Большинство героев из числа людей относятся к более высоким уровням. Например, Эомер или Боромир — типичные представители высокого миметического модуса, характерного для вождей и королей: более сильных и смелых, чем обычные люди, но все же смертных и не обладающих никакими сверхъестественными способностями. Однако Арагорн, который бóльшую часть времени находится на их уровне, намеренно скрывая свое истинное лицо, отличается от них. Он способен вызывать мертвецов, подчинять палантир своей воле, он живет и здравствует двести десять лет и сам решает, когда приходит пора умереть. Он и его товарищи, не принадлежащие к человеческому роду, — Леголас, Гимли и Арвен, — как и все другие обитатели Средиземья, кроме людей, являются героями сказаний. Наконец, такие персонажи, как Гэндальф, Бомбадил и Саурон, очень близки к уровню мифа. Их нельзя назвать «божествами», однако они и не люди, а нечто между ними (Гэндальф и Саурон принадлежат к придуманному Толкином роду майаров). Кроме того, как говорилось выше, местами весь сюжет может претендовать на некий мифический смысл.
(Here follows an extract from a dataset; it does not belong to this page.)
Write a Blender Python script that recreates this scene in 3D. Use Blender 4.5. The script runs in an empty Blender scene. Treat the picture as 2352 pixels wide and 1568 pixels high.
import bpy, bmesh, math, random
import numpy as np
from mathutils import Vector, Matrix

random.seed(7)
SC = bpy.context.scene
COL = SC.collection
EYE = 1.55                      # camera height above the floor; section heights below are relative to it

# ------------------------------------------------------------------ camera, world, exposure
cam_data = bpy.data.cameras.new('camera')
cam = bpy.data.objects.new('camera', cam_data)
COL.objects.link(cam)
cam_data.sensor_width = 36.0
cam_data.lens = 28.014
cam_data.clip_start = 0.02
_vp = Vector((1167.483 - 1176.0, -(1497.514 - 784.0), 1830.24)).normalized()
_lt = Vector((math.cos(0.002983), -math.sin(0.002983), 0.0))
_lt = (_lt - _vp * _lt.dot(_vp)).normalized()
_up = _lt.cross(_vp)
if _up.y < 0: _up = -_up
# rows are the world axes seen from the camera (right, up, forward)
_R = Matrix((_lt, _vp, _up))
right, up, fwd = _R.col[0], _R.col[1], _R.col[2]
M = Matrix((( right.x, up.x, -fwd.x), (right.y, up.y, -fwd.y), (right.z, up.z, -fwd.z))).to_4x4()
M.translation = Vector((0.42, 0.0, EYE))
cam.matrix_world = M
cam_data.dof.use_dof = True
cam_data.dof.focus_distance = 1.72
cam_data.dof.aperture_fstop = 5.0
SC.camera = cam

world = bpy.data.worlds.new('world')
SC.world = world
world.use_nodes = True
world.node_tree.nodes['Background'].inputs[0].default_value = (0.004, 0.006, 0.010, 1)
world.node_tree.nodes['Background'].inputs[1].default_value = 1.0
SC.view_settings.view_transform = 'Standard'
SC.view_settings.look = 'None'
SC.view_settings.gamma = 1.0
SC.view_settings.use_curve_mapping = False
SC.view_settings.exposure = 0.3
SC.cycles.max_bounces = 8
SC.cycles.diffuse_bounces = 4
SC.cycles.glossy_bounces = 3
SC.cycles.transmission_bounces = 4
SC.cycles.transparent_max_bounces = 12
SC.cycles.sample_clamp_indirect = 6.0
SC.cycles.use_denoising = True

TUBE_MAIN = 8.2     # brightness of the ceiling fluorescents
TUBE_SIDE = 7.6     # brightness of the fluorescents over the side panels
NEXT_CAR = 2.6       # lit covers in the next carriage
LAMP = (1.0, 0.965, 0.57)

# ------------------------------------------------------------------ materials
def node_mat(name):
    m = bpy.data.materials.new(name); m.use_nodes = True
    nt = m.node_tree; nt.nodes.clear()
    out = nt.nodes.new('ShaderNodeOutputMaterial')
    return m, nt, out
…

Эта возможность ограничена лишь нежеланием самого Толкина достичь шестого уровня, который находится выше классификации Фрая, — автор «Властелина колец» не идет дальше намеков. Этот уровень можно было бы назвать «истинным мифом», благовестием, откровением или (как сказал сам Толкин) евангелием. В своем очерке «О волшебных сказках» он утверждал, что сказки способны являть отблеск или луч этого уровня через «эвкатастрофу», однако не могут его вместить, поскольку он «разрывает саму ткань истории».

Коротко говоря, «Властелин колец» — это сказание, которое постоянно перекликается с традиционным буржуазным романом и следует многим из его принципов. При этом все уровни все время взаимодействуют друг с другом, создавая причудливые сочетания. В таких сценах, как прибытие в Изенгард, могут присутствовать одновременно Гэндальф, Арагорн, Теоден, Мерри и Пин, представляя все пять уровней по классификации Фрая. Они легко переходят от дружеской болтовни хоббитов о трубочном зелье к речам «первого из ныне живущих», то и дело вставляя многозначительные намеки на «случай» и «удачу». Да и место самого Теодена в классификации Фрая определить непросто. На первый взгляд, он таков же, как и его племянник Эомер, но затем он становится «Теоденом Обновленным», вновь исполненным жизненной силы, как Гэндальф, способным в свой смертный час заглянуть дальше смерти.